Give every line back verbatim, dropping all images.

>> Start

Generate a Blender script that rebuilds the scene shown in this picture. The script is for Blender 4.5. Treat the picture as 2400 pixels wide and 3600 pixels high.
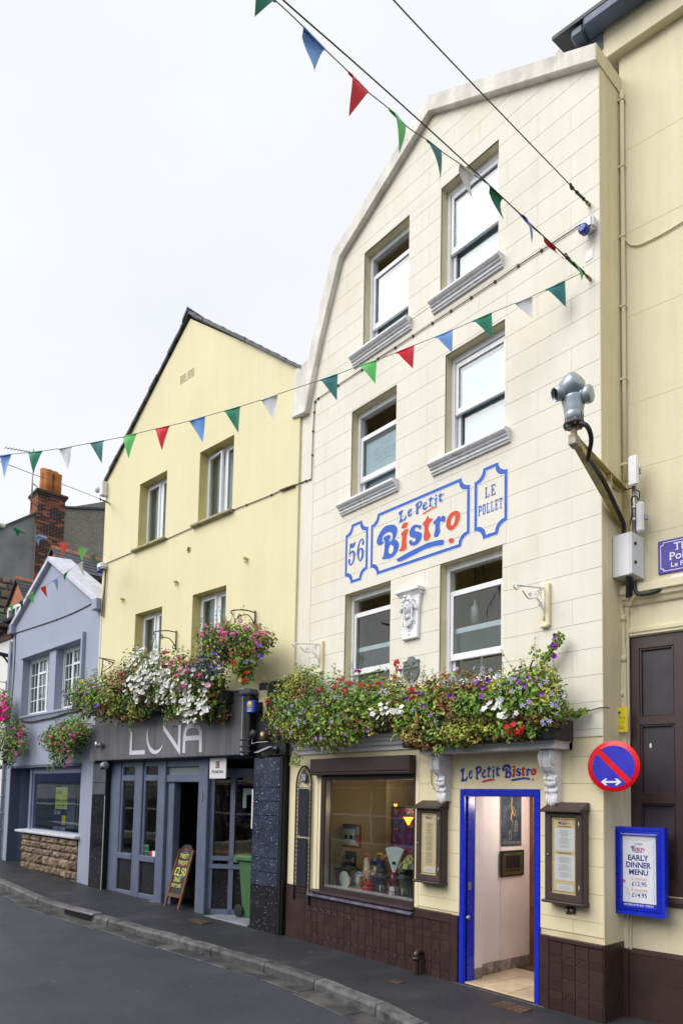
import bpy,bmesh,math,random
from mathutils import Vector,Matrix,geometry
for o in list(bpy.data.objects): bpy.data.objects.remove(o)
random.seed(11)
rnd = random.random
def ru(a,b): return a + (b - a) * rnd()
SC = bpy.context.scene
COL = SC.collection
PI = math.pi

# ------------------------------------------------------------------ camera
FPX,PPX,PPY,CAMZ = 2400.0,1200.0,2639.0,2.0      # focal length and optical centre of the 2400 x 3600 photograph
ROT = Matrix(((0.65623529,0.03872625,0.75356189),
              (0.75429014,-0.06019305,-0.6537761),
              (0.02004089,0.99743525,-0.06871163)))
cd = bpy.data.cameras.new('camera')
cam = bpy.data.objects.new('camera',cd); COL.objects.link(cam)
cam.matrix_world = Matrix.Translation((0,0,CAMZ)) @ ROT.to_4x4()
cd.sensor_fit = 'VERTICAL'; cd.sensor_height = 36.0; cd.lens = 24.0
cd.shift_y = (PPY - 1800.0) / 3600.0
cd.clip_start = 0.05; cd.clip_end = 900
SC.camera = cam

# ------------------------------------------------------------------ sky and sun (overcast)
SUN_EL,SUN_AZ = 42.0,197.0        # azimuth in degrees, clockwise from +Y
w = bpy.data.worlds.new('World'); SC.world = w; w.use_nodes = True
nt = w.node_tree; nt.nodes.clear()
def wn(t,**k):
    n = nt.nodes.new(t)
    for a,b in k.items(): setattr(n,a,b)
    return n
sky = wn('ShaderNodeTexSky',sky_type='NISHITA',sun_disc=False)
sky.sun_elevation = math.radians(SUN_EL); sky.sun_rotation = math.radians(SUN_AZ)
sky.air_density = 1.0; sky.dust_density = 3.0; sky.ozone_density = 1.0
tc = wn('ShaderNodeTexCoord'); mp = wn('ShaderNodeMapping'); mp.inputs['Scale'].default_value = (1.2,1.2,2.4)
nz = wn('ShaderNodeTexNoise'); nz.inputs['Scale'].default_value = 1.6; nz.inputs['Detail'].default_value = 5; nz.inputs['Roughness'].default_value = 0.55
cr = wn('ShaderNodeValToRGB')
cr.color_ramp.elements[0].position = 0.3; cr.color_ramp.elements[0].color = (0.455,0.47,0.495,1)
cr.color_ramp.elements[1].position = 0.62; cr.color_ramp.elements[1].color = (0.50,0.505,0.512,1)
sc1 = wn('ShaderNodeVectorMath',operation='SCALE'); sc1.inputs['Scale'].default_value = 10.0
mx = wn('ShaderNodeMix',data_type='RGBA'); mx.inputs[0].default_value = 0.96
bg = wn('ShaderNodeBackground'); bg.inputs['Strength'].default_value = 0.1
wo = wn('ShaderNodeOutputWorld')
L = nt.links.new
L(tc.outputs['Generated'],mp.inputs['Vector']); L(mp.outputs[0],nz.inputs['Vector']); L(nz.outputs[0],cr.inputs[0])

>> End

▸ **Answer for this exercise**
Generate a Blender script that rebuilds the scene shown in this picture. The script is for Blender 4.5. Treat the picture as 2400 pixels wide and 3600 pixels high.
import bpy,bmesh,math,random
from mathutils import Vector,Matrix,geometry
for o in list(bpy.data.objects): bpy.data.objects.remove(o)
random.seed(11)
rnd = random.random
def ru(a,b): return a + (b - a) * rnd()
SC = bpy.context.scene
COL = SC.collection
PI = math.pi

# ------------------------------------------------------------------ camera
FPX,PPX,PPY,CAMZ = 2400.0,1200.0,2639.0,2.0      # focal length and optical centre of the 2400 x 3600 photograph
ROT = Matrix(((0.65623529,0.03872625,0.75356189),
              (0.75429014,-0.06019305,-0.6537761),
              (0.02004089,0.99743525,-0.06871163)))
cd = bpy.data.cameras.new('camera')
cam = bpy.data.objects.new('camera',cd); COL.objects.link(cam)
cam.matrix_world = Matrix.Translation((0,0,CAMZ)) @ ROT.to_4x4()
cd.sensor_fit = 'VERTICAL'; cd.sensor_height = 36.0; cd.lens = 24.0
cd.shift_y = (PPY - 1800.0) / 3600.0
cd.clip_start = 0.05; cd.clip_end = 900
SC.camera = cam

# ------------------------------------------------------------------ sky and sun (overcast)
SUN_EL,SUN_AZ = 42.0,197.0        # azimuth in degrees, clockwise from +Y
w = bpy.data.worlds.new('World'); SC.world = w; w.use_nodes = True
nt = w.node_tree; nt.nodes.clear()
def wn(t,**k):
    n = nt.nodes.new(t)
    for a,b in k.items(): setattr(n,a,b)
    return n
sky = wn('ShaderNodeTexSky',sky_type='NISHITA',sun_disc=False)
sky.sun_elevation = math.radians(SUN_EL); sky.sun_rotation = math.radians(SUN_AZ)
sky.air_density = 1.0; sky.dust_density = 3.0; sky.ozone_density = 1.0
tc = wn('ShaderNodeTexCoord'); mp = wn('ShaderNodeMapping'); mp.inputs['Scale'].default_value = (1.2,1.2,2.4)
nz = wn('ShaderNodeTexNoise'); nz.inputs['Scale'].default_value = 1.6; nz.inputs['Detail'].default_value = 5; nz.inputs['Roughness'].default_value = 0.55
cr = wn('ShaderNodeValToRGB')
cr.color_ramp.elements[0].position = 0.3; cr.color_ramp.elements[0].color = (0.455,0.47,0.495,1)
cr.color_ramp.elements[1].position = 0.62; cr.color_ramp.elements[1].color = (0.50,0.505,0.512,1)
sc1 = wn('ShaderNodeVectorMath',operation='SCALE'); sc1.inputs['Scale'].default_value = 10.0
mx = wn('ShaderNodeMix',data_type='RGBA'); mx.inputs[0].default_value = 0.96
bg = wn('ShaderNodeBackground'); bg.inputs['Strength'].default_value = 0.1
wo = wn('ShaderNodeOutputWorld')
L = nt.links.new
L(tc.outputs['Generated'],mp.inputs['Vector']); L(mp.outputs[0],nz.inputs['Vector']); L(nz.outputs[0],cr.inputs[0])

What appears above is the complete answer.